***** Information supplied

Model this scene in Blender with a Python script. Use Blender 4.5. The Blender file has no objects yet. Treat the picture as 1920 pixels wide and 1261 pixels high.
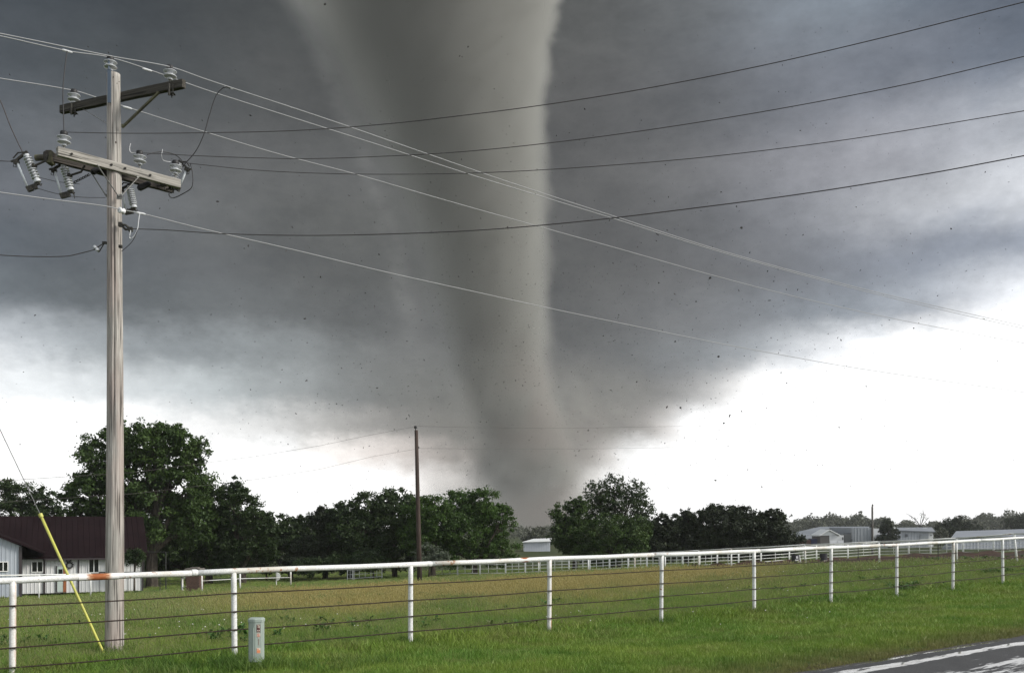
import bpy, bmesh, math, random, colorsys
import numpy as np
from mathutils import Vector, Matrix

# ---------------------------------------------------------------- camera
S = bpy.context.scene
C = S.collection
F, CX, HZ = 1800.0, 960.0, 985.0        # focal length in photo pixels, optical column, eye-level row
EYE = 1.9                               # metres above the road
cam_data = bpy.data.cameras.new('camera')
cam = bpy.data.objects.new('camera', cam_data)
C.objects.link(cam)
cam.location = (0, 0, EYE)
cam.rotation_euler = (math.pi / 2, 0, 0)
cam_data.sensor_width = 36.0
cam_data.lens = 36.0 * F / 1920.0
cam_data.shift_y = (HZ - 630.5) / 1920.0
cam_data.clip_start = 0.1
cam_data.clip_end = 9000
S.camera = cam
S.view_settings.view_transform = 'Standard'
S.view_settings.look = 'None'
S.view_settings.exposure = 0.38
S.view_settings.gamma = 1.0
S.view_settings.use_curve_mapping = False
S.cycles.max_bounces = 6
S.cycles.diffuse_bounces = 2
S.cycles.glossy_bounces = 2
S.cycles.transmission_bounces = 2
S.cycles.transparent_max_bounces = 8
S.cycles.volume_bounces = 1
S.cycles.use_denoising = True
S.cycles.volume_step_rate = 1.6
S.cycles.volume_max_steps = 256


def P(px, py, Y):
    """the point of the place that lies at depth Y on the sight line of photo pixel (px, py)"""
    return Vector(((px - CX) / F * Y, Y, EYE + (HZ - py) / F * Y))


def srgb(r, g, b):
    f = lambda c: (c / 255 / 12.92) if c / 255 <= 0.04045 else ((c / 255 + 0.055) / 1.055) ** 2.4
    return (f(r), f(g), f(b))


# ------------------------------------------------- small node-expression helper
class NT:
    def __init__(self, tree):
        self.t = tree

    def n(self, kind, **kw):
        nd = self.t.nodes.new(kind)
        for k, v in kw.items():
            setattr(nd, k, v)
        return nd

    def link(self, a, b):
        self.t.links.new(a.s if isinstance(a, X) else a, b)

    def inp(self, sock, v):
        if isinstance(v, X):
            self.t.links.new(v.s, sock)
        elif isinstance(v, bpy.types.NodeSocket):
            self.t.links.new(v, sock)
        else:
            sock.default_value = v

    def math(self, op, a, b=None, c=None, clamp=False):
        nd = self.n('ShaderNodeMath', operation=op, use_clamp=clamp)
        self.inp(nd.inputs[0], a)
        if b is not None:
            self.inp(nd.inputs[1], b)
        if c is not None:
            self.inp(nd.inputs[2], c)
        return X(self, nd.outputs[0])

    def smooth(self, v, a, b, lo=0.0, hi=1.0):
        nd = self.n('ShaderNodeMapRange', interpolation_type='SMOOTHSTEP')
        for i, q in enumerate((v, a, b, lo, hi)):
            self.inp(nd.inputs[i], q)
        return X(self, nd.outputs[0])

    def lin(self, v, a, b, lo=0.0, hi=1.0):
        nd = self.n('ShaderNodeMapRange', interpolation_type='LINEAR')
        for i, q in enumerate((v, a, b, lo, hi)):
            self.inp(nd.inputs[i], q)
        return X(self, nd.outputs[0])

    def sep(self, v):
        nd = self.n('ShaderNodeSeparateXYZ')
        self.inp(nd.inputs[0], v)
        return [X(self, o) for o in nd.outputs]

    def comb(self, x, y, z):
        nd = self.n('ShaderNodeCombineXYZ')
        for i, q in enumerate((x, y, z)):
            self.inp(nd.inputs[i], q)
        return X(self, nd.outputs[0])

    def noise(self, vec, scale, detail=3.0, rough=0.55, dist=0.0, color=False):
        nd = self.n('ShaderNodeTexNoise')
        if vec is not None:
            self.inp(nd.inputs['Vector'], vec)
        self.inp(nd.inputs['Scale'], scale)
        nd.inputs['Detail'].default_value = detail
        nd.inputs['Roughness'].default_value = rough
        nd.inputs['Distortion'].default_value = dist
        return X(self, nd.outputs['Color' if color else 'Fac'])

    def mix(self, f, a, b, blend='MIX'):
        nd = self.n('ShaderNodeMix', data_type='RGBA', blend_type=blend)
        self.inp(nd.inputs[0], f)
        for q, s in ((a, nd.inputs[6]), (b, nd.inputs[7])):
            if isinstance(q, tuple):
                q = (*q[:3], 1.0)
            self.inp(s, q)
        return X(self, nd.outputs[2])

    def ramp(self, f, stops, interp='LINEAR'):
        nd = self.n('ShaderNodeValToRGB')
        self.inp(nd.inputs[0], f)
        r = nd.color_ramp
        r.interpolation = interp
        while len(r.elements) > 1:
            r.elements.remove(r.elements[-1])
        for i, (p, c) in enumerate(stops):
            e = r.elements[0] if i == 0 else r.elements.new(p)
            e.position = p
            e.color = (*c[:3], 1.0) if isinstance(c, tuple) else (c, c, c, 1.0)
        return X(self, nd.outputs[0])

    def curve(self, f, pts):
        """pts inside 0..1 on both axes"""
        nd = self.n('ShaderNodeFloatCurve')
        self.inp(nd.inputs[1], f)
        c = nd.mapping.curves[0]
        while len(c.points) > 2:
            c.points.remove(c.points[1])
        c.points[0].location = pts[0]
        c.points[1].location = pts[-1]
        for p in pts[1:-1]:
            c.points.new(*p)
        for p in c.points:
            p.handle_type = 'AUTO_CLAMPED'
        nd.mapping.update()
        return X(self, nd.outputs[0])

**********

▸ Prompt
From the first line of the material down to the line containing "from mathutils import Vector, Matrix", inclusive, return each line exactly, skipping any picture.

▸ Output
Model this scene in Blender with a Python script. Use Blender 4.5. The Blender file has no objects yet. Treat the picture as 1920 pixels wide and 1261 pixels high.
import bpy, bmesh, math, random, colorsys
import numpy as np
from mathutils import Vector, Matrix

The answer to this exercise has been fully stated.